**SET EXERCISE:** From the first line of the listing below, retype each line up to and including the one with "col = sc.collection"; pictures stay out.

**RECORDED DATA:**
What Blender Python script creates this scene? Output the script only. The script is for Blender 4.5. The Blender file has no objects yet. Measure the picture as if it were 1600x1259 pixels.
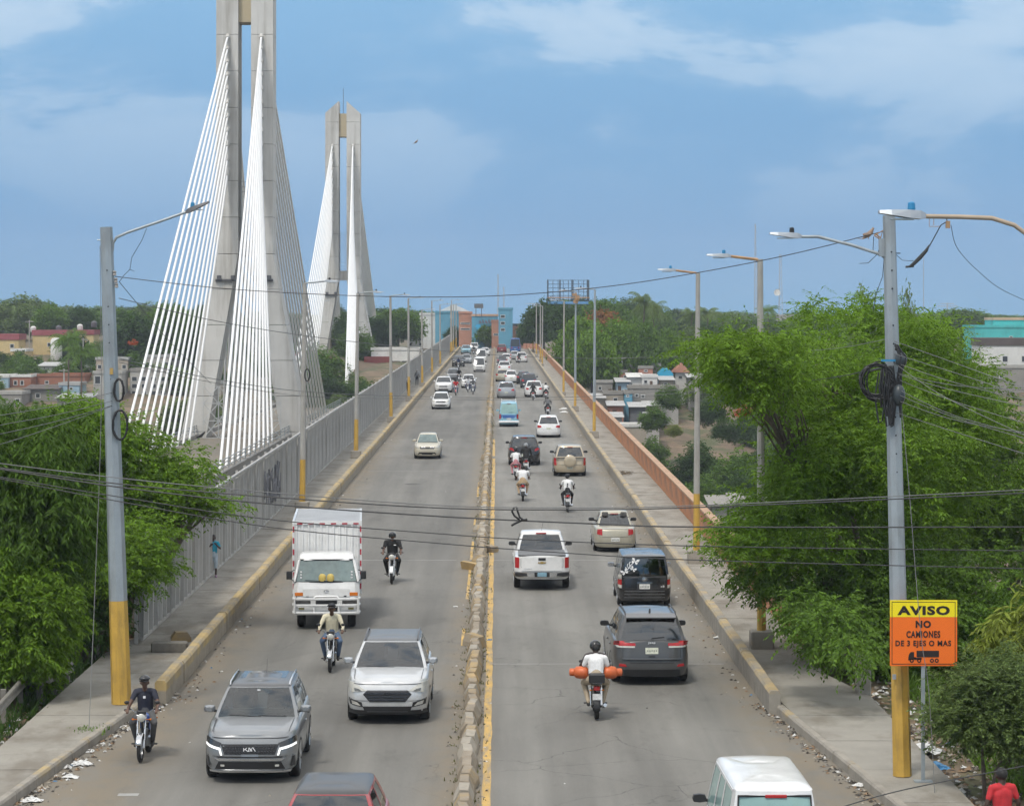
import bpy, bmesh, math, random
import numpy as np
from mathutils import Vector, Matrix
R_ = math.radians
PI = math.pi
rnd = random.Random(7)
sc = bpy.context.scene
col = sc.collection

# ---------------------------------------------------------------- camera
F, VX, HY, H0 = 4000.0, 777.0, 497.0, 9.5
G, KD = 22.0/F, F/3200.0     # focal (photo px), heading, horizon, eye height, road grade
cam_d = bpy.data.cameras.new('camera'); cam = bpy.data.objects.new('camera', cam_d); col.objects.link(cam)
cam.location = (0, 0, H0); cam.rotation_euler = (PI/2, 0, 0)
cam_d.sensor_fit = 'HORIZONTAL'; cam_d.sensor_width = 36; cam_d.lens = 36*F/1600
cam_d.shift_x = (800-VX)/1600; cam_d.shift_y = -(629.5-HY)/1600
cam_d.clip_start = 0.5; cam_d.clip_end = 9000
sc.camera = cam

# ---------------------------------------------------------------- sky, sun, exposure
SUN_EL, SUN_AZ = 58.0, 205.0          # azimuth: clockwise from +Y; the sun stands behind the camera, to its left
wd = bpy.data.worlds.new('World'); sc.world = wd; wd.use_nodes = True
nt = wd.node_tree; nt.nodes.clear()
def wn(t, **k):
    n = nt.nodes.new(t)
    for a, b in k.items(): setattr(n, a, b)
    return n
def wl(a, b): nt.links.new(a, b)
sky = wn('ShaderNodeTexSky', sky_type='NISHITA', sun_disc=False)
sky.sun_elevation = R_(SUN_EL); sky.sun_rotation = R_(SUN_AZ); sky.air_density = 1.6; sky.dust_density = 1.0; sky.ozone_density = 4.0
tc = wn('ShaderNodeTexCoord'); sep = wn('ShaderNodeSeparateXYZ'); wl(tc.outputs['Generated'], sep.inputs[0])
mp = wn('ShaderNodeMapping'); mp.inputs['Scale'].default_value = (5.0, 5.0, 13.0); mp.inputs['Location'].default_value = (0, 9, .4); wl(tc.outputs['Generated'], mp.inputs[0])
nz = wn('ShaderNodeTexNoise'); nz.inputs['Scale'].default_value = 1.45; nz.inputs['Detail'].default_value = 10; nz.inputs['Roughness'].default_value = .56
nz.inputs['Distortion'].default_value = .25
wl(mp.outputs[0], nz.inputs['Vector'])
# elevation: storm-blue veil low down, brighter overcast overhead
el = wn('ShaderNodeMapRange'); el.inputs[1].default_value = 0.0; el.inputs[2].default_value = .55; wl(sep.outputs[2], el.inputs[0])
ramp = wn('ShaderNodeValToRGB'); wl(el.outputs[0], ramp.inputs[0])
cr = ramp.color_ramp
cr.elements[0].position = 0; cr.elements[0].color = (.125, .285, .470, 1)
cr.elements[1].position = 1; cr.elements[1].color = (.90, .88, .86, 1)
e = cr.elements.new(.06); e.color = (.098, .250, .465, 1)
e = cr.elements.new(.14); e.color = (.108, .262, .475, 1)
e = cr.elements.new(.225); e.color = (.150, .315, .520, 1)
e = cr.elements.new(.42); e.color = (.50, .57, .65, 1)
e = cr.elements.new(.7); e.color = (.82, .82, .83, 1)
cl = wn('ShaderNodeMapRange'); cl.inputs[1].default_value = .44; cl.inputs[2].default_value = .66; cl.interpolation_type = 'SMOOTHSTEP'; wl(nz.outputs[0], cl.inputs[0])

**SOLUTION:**
What Blender Python script creates this scene? Output the script only. The script is for Blender 4.5. The Blender file has no objects yet. Measure the picture as if it were 1600x1259 pixels.
import bpy, bmesh, math, random
import numpy as np
from mathutils import Vector, Matrix
R_ = math.radians
PI = math.pi
rnd = random.Random(7)
sc = bpy.context.scene
col = sc.collection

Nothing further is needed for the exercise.